PROVIDED MATERIAL:
_ _ _ _ _ _ _
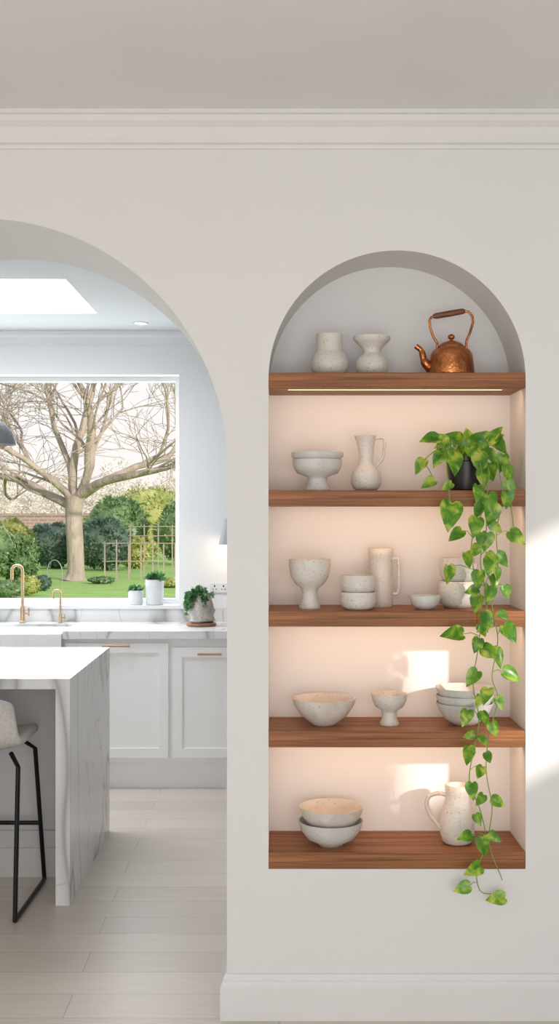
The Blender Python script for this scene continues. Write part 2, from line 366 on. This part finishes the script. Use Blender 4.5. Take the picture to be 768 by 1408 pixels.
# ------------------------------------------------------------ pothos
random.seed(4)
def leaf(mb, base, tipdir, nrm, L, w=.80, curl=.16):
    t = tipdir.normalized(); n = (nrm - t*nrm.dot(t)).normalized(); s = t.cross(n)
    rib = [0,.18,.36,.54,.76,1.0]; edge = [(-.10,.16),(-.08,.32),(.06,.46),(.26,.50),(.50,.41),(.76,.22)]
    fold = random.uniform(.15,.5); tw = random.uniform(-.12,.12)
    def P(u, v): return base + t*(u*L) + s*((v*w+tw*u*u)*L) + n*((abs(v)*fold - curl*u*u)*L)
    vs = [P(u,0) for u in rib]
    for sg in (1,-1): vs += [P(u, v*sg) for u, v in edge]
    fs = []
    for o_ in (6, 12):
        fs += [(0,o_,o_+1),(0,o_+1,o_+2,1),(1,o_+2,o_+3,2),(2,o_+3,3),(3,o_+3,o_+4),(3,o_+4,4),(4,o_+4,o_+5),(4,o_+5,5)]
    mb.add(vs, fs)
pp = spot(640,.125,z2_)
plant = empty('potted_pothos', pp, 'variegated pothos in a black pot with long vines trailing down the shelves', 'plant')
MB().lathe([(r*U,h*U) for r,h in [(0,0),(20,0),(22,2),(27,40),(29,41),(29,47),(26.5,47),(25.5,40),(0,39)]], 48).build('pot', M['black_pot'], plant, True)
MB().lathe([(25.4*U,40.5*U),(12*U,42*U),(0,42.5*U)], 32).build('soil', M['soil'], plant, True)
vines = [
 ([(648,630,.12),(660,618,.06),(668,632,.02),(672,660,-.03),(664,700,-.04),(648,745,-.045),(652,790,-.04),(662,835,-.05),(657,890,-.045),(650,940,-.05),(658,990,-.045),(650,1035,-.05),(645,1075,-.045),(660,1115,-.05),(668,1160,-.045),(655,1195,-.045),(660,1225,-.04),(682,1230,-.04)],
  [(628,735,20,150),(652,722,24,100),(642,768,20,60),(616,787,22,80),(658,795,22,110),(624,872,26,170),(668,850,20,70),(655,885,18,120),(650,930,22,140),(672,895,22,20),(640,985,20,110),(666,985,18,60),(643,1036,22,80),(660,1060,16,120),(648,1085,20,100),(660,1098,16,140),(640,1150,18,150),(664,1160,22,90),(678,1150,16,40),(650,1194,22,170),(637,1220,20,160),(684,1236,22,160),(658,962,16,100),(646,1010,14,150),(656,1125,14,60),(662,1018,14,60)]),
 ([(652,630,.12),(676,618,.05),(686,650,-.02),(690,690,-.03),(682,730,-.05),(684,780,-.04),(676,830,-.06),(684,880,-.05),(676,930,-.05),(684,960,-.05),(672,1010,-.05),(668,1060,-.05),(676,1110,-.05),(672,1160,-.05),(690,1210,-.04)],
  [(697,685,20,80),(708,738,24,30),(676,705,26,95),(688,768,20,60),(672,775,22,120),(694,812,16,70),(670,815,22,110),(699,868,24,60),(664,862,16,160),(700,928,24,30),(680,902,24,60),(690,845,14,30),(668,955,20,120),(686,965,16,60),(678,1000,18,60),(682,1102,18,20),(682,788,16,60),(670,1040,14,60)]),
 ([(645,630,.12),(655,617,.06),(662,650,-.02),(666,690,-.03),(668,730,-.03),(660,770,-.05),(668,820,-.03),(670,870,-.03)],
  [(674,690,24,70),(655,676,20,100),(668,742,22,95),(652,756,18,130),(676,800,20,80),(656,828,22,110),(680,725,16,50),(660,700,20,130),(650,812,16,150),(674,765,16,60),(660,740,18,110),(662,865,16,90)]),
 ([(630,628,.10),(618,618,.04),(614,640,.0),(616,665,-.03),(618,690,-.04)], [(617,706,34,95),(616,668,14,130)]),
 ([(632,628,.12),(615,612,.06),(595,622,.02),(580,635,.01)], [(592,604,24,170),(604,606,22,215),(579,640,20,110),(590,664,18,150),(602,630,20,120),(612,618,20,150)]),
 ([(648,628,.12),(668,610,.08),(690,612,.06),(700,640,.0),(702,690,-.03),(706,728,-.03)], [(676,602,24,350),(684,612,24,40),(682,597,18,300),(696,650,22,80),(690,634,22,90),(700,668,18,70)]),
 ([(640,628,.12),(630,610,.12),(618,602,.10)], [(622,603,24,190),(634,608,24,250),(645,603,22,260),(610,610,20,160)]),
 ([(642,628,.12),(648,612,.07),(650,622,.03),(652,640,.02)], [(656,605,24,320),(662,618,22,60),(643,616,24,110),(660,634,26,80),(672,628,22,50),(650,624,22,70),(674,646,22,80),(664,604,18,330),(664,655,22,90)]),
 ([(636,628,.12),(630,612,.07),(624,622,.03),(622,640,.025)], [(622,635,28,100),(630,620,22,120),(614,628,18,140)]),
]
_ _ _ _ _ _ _
BRIEF: Leave out the pictures and reproduce the rest of the listing exactly.

COMPLETE ANSWER:
The Blender Python script for this scene continues. Write part 2, from line 366 on. This part finishes the script. Use Blender 4.5. Take the picture to be 768 by 1408 pixels.
# ------------------------------------------------------------ pothos
random.seed(4)
def leaf(mb, base, tipdir, nrm, L, w=.80, curl=.16):
    t = tipdir.normalized(); n = (nrm - t*nrm.dot(t)).normalized(); s = t.cross(n)
    rib = [0,.18,.36,.54,.76,1.0]; edge = [(-.10,.16),(-.08,.32),(.06,.46),(.26,.50),(.50,.41),(.76,.22)]
    fold = random.uniform(.15,.5); tw = random.uniform(-.12,.12)
    def P(u, v): return base + t*(u*L) + s*((v*w+tw*u*u)*L) + n*((abs(v)*fold - curl*u*u)*L)
    vs = [P(u,0) for u in rib]
    for sg in (1,-1): vs += [P(u, v*sg) for u, v in edge]
    fs = []
    for o_ in (6, 12):
        fs += [(0,o_,o_+1),(0,o_+1,o_+2,1),(1,o_+2,o_+3,2),(2,o_+3,3),(3,o_+3,o_+4),(3,o_+4,4),(4,o_+4,o_+5),(4,o_+5,5)]
    mb.add(vs, fs)
pp = spot(640,.125,z2_)
plant = empty('potted_pothos', pp, 'variegated pothos in a black pot with long vines trailing down the shelves', 'plant')
MB().lathe([(r*U,h*U) for r,h in [(0,0),(20,0),(22,2),(27,40),(29,41),(29,47),(26.5,47),(25.5,40),(0,39)]], 48).build('pot', M['black_pot'], plant, True)
MB().lathe([(25.4*U,40.5*U),(12*U,42*U),(0,42.5*U)], 32).build('soil', M['soil'], plant, True)
vines = [
 ([(648,630,.12),(660,618,.06),(668,632,.02),(672,660,-.03),(664,700,-.04),(648,745,-.045),(652,790,-.04),(662,835,-.05),(657,890,-.045),(650,940,-.05),(658,990,-.045),(650,1035,-.05),(645,1075,-.045),(660,1115,-.05),(668,1160,-.045),(655,1195,-.045),(660,1225,-.04),(682,1230,-.04)],
  [(628,735,20,150),(652,722,24,100),(642,768,20,60),(616,787,22,80),(658,795,22,110),(624,872,26,170),(668,850,20,70),(655,885,18,120),(650,930,22,140),(672,895,22,20),(640,985,20,110),(666,985,18,60),(643,1036,22,80),(660,1060,16,120),(648,1085,20,100),(660,1098,16,140),(640,1150,18,150),(664,1160,22,90),(678,1150,16,40),(650,1194,22,170),(637,1220,20,160),(684,1236,22,160),(658,962,16,100),(646,1010,14,150),(656,1125,14,60),(662,1018,14,60)]),
 ([(652,630,.12),(676,618,.05),(686,650,-.02),(690,690,-.03),(682,730,-.05),(684,780,-.04),(676,830,-.06),(684,880,-.05),(676,930,-.05),(684,960,-.05),(672,1010,-.05),(668,1060,-.05),(676,1110,-.05),(672,1160,-.05),(690,1210,-.04)],
  [(697,685,20,80),(708,738,24,30),(676,705,26,95),(688,768,20,60),(672,775,22,120),(694,812,16,70),(670,815,22,110),(699,868,24,60),(664,862,16,160),(700,928,24,30),(680,902,24,60),(690,845,14,30),(668,955,20,120),(686,965,16,60),(678,1000,18,60),(682,1102,18,20),(682,788,16,60),(670,1040,14,60)]),
 ([(645,630,.12),(655,617,.06),(662,650,-.02),(666,690,-.03),(668,730,-.03),(660,770,-.05),(668,820,-.03),(670,870,-.03)],
  [(674,690,24,70),(655,676,20,100),(668,742,22,95),(652,756,18,130),(676,800,20,80),(656,828,22,110),(680,725,16,50),(660,700,20,130),(650,812,16,150),(674,765,16,60),(660,740,18,110),(662,865,16,90)]),
 ([(630,628,.10),(618,618,.04),(614,640,.0),(616,665,-.03),(618,690,-.04)], [(617,706,34,95),(616,668,14,130)]),
 ([(632,628,.12),(615,612,.06),(595,622,.02),(580,635,.01)], [(592,604,24,170),(604,606,22,215),(579,640,20,110),(590,664,18,150),(602,630,20,120),(612,618,20,150)]),
 ([(648,628,.12),(668,610,.08),(690,612,.06),(700,640,.0),(702,690,-.03),(706,728,-.03)], [(676,602,24,350),(684,612,24,40),(682,597,18,300),(696,650,22,80),(690,634,22,90),(700,668,18,70)]),
 ([(640,628,.12),(630,610,.12),(618,602,.10)], [(622,603,24,190),(634,608,24,250),(645,603,22,260),(610,610,20,160)]),
 ([(642,628,.12),(648,612,.07),(650,622,.03),(652,640,.02)], [(656,605,24,320),(662,618,22,60),(643,616,24,110),(660,634,26,80),(672,628,22,50),(650,624,22,70),(674,646,22,80),(664,604,18,330),(664,655,22,90)]),
 ([(636,628,.12),(630,612,.07),(624,622,.03),(622,640,.025)], [(622,635,28,100),(630,620,22,120),(614,628,18,140)]),
]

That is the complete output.